Если дело обстоит таким образом, высказывание (Т) просто говорит, что любое предложение может «утверждаться как истинное» в некотором данном языке, если и только если в этом языке утверждается, что дела обстоят именно так. Но (Т) не говорит ничего о критериях утверждаемости, чего можно было бы ожидать от определения истинности. В подтверждение этого просто процитируем то, что говорит Тарский по поводу критики его определения Гонсетом:
Фактически, из семантического определения истинности не следует ничего по поводу условий, при которых может утверждаться такое предложение как (1): Снег бел.
Из него следует только, что всегда, когда мы утверждаем или отрицаем это предложение, мы должны быть готовы утверждать или отрицать соответствующее предложение (2):
(2) предложение «снег бел» истинно.
Таким образом, мы можем принять семантическое определение истинности, не отказываясь ни от каких занимаемых нами эпистемологических позиций: мы можем оставаться наивными реалистами, критическими реалистами или идеалистами, эмпириками или метафизиками – кем бы мы ни были раньше. Семантическая концепция полностью нейтральна по отношению ко всем этим проблемам
[225].
Это недвусмысленное заявление очень значительно, поскольку из него ясно, что даже сложные и технически развитые процедуры, используемые для рекурсивного определения истинности через выполнимость, не дают критерия утверждения истинных предложений. Действительно, рассмотрение этого рекурсивного определения закончилось бы (в случае нашего примера) следующими двумя высказываниями:
1. Предложение истинно, если оно выполняется всеми объектами, и ложно в противном случае.
2. Объект а удовлетворяет сентенциальной функции «х бел», если и только если а бел.
Ясно, что понятие выполнения включает ту же самую отсылку к «внешним» обстоятельствам, которая присутствовала на правой стороне эквивалентности (Т), и не вводит никакого анализа или растворения ее
[226]. Определение выполнения не дает нам критерия выполнения. Таким образом, в заключение мы можем сказать, что работа Тарского дает явное определение истинности, которое помогает нам исключить понятие истинности в пользу понятия выполнимости. Но это не означает исключения референции на «внешние обстоятельства», присутствующей на правой стороне нашей эквивалентности, и не дает критерия для ответа на вопрос, истинно предложение или нет.
Эти выводы могут на первый взгляд разочаровать, но при более подробном рассмотрении они показывают нам, что мы не можем надеяться ухватить значение истинности просто на уровне лингвистического анализа, в частности на уровне анализа, стремящегося ограничиться предложениями и игнорирующего пропозиции и смыслы
[227]. Чтобы продвинуться вперед, мы должны сделать то, на что намекал сам Тарский, когда в разд. 2 своей статьи он высказал предложение уточнить (но не отбросить или отвергнуть) интуитивное представление, скрытое в некоторых обычных способах выражать понятие истинности, таких как «Предложение истинно, если оно обозначает существующее положение дел»
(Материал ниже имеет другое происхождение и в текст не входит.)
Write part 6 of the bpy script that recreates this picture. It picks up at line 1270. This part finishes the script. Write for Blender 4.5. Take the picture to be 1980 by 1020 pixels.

[228]. Разумной идеей для продвижения в этом направлении представляется следующая. Попробуем посмотреть, что следовало бы из рассмотрения (Т) как выражающей эквивалентность между двумя апофантическими выражениями. Смысл этой стратегии ясен: мы хотим выяснить, при каких условиях мы имеем право утверждать, что Х истинное предложение, ожидая, что эта эквивалентность подскажет нам, при каких условиях мы были бы вправе утверждать правую сторону (Т).
Этот способ рассматривать определения не является необычным. Напротив, он применяется ко всем определениям, не допускающим простой подстановки одного выражения вместо другого (в типичном случае термином с определяющим условием) – и которые таким образом могут рассматриваться как правила вычеркивания, – но только взаимозамену целых предложений. В таких случаях подстановка допустима, поскольку истинностное значение обоих предложений одинаково (апофантический логос); а это в свою очередь возможно постольку, поскольку устанавливается некоторое логическое отношение между логическим субъектом определяемого и некоторым другим логическим субъектом определяющего. Например, если мы определяем «х растворимо» высказыванием «х растворимо, если х растворяется, будучи помещен в жидкость», мы упоминаем жидкость, рядом с х, в определяющем, и кроме того определяющее, безусловно, есть апофатическое высказывание.